Nous ne terminerons point ces réflexions sans indiquer au moins une pensée que nous aurions voulu pouvoir développer tout au long. « Éternel ! » tel est donc, comme on vient de le voir, le nom sous lequel Dieu s’est particulièrement donné à connaître à la nation juive. C’est sous un nom plus doux qu’Il s’est révélé à l’Église. Ce nom, nous le connaissons, c’est celui de Père. Également prononcé par le Seigneur en personne dès le début de l’économie, il l’a de même traversée entièrement jusqu’à ce jour. Il la domine à la fois, la caractérise et la résume. Dieu est le Père de Jésus et le Père de l’Église. Il l’aime éternellement en Christ et Il l’aime du même amour que Lui : en Lui, Il « l’a bénie de toute bénédiction spirituelle dans les lieux célestes ». Et c’est parce qu’Il l’aime de toute éternité et qu’Il l’aime en Père, qu’Il a envoyé dans le monde Son Fils, Son unique, pour la racheter. La médiation de Jésus est le fruit, la conséquence, non la source ou le motif de l’amour de Dieu pour elle (Jean 3 ; 17 ; Éph. 1 ; 3 ; Héb. 2 ; etc.).
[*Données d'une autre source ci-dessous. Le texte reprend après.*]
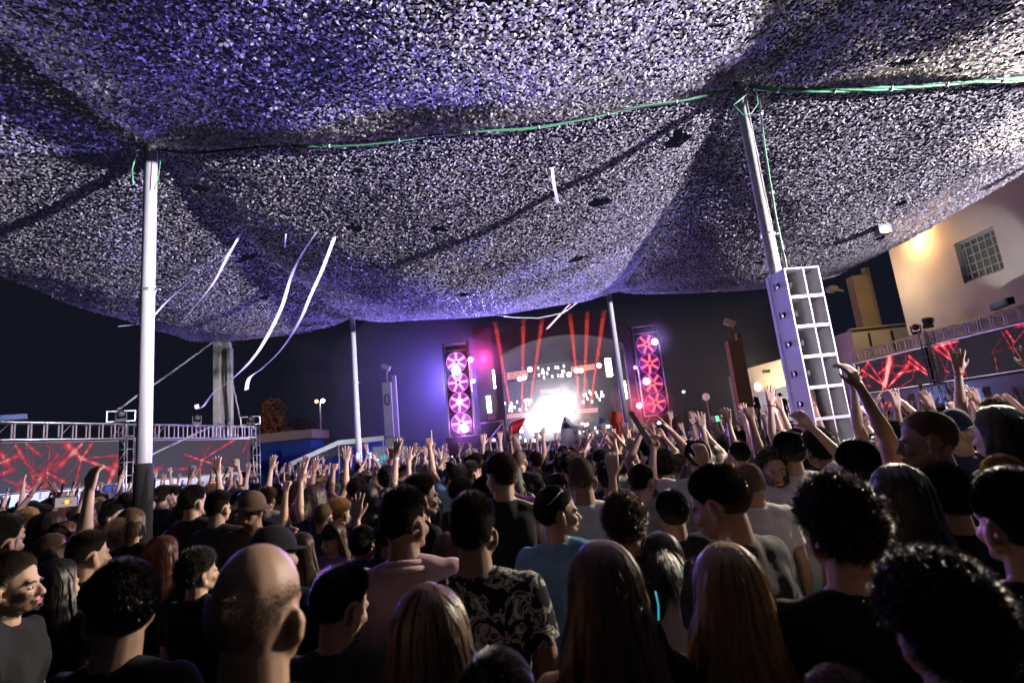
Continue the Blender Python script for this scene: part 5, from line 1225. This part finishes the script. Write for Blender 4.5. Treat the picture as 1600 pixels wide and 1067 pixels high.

Père ! Tel est donc, ô mon âme, le nom que tu as reçu le droit de prononcer, si tu crois vraiment au Sauveur. Mais alors rappelle-toi que Celui que tu invoque comme ton Père, est un Père saint ; que s’Il hait partout la souillure, nulle part elle ne le contriste autant que dans les gens de Sa famille, et qu’au besoin Sa main paternelle sait prendre la verge pour fouetter, ou la serpe pour émonder les fils et les filles de Sa dilection. Soit par l’amour ou par le châtiment, Il veut, à tout prix, les amener à la pleine jouissance du salut qu’Il leur a destiné en Christ ; et, dans la controverse qu’Il soutient avec eux, Il est décidé à avoir le dernier mot.



  1. Au chapitre 34 de l’Exode, les mots se présentent dans cet ordre-ci : miséricordieux, clément ; au chapitre 4 de Jonas, dans l’ordre opposé : clément, miséricordieux ; ce sont du reste les mêmes mots.